Rein Abbey (German: Stift Rein) is a Cistercian monastery in Rein near Gratwein, Styria, in Austria. Also known as the "Cradle of Styria" ("Wiege der Steiermark"), it is the oldest surviving Cistercian community in the world.

The monastery was founded in 1129 by Margrave Leopold the Strong of Styria and settled by monks from Ebrach Abbey in Bavaria under the first abbot, Gerlacus. It was the 38th Cistercian monastery to be founded. The previous 37 are all since dissolved, leaving Rein as the oldest extant Cistercian monastery in the world. The abbey has remained a Cistercian community ever since on the same site, except for the temporary exile of a few years during World War II when the premises were confiscated by the Nazis and the monks were evicted until they were able to return in 1945.

Rein was the mother house of Wilhering Abbey near Linz in 1146, and later of Sittich Abbey and Neukloster Abbey.

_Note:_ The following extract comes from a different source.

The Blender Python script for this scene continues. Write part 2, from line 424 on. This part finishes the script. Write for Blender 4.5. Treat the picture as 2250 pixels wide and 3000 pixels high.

On 19 September 1276 the abbey was the scene of the Rein Oath (German: Der Reiner Schwur), when the Styrian and Carinthian nobility pledged allegiance to Rudolf of Habsburg, King of the Romans, thus furthering the establishment of the Habsburgs as rulers of Austria and the end of the rule of King Ottokar II of Bohemia.

From 1950 to 1990 the community at Rein also accommodated the exiled Cistercians of Hohenfurt Abbey in the former Czechoslovakia, and during that time was known as Rein-Hohenfurt Abbey, until the Czech monks were eventually able to return to the reopened monastery in the present Czech Republic, now Vyšší Brod Abbey.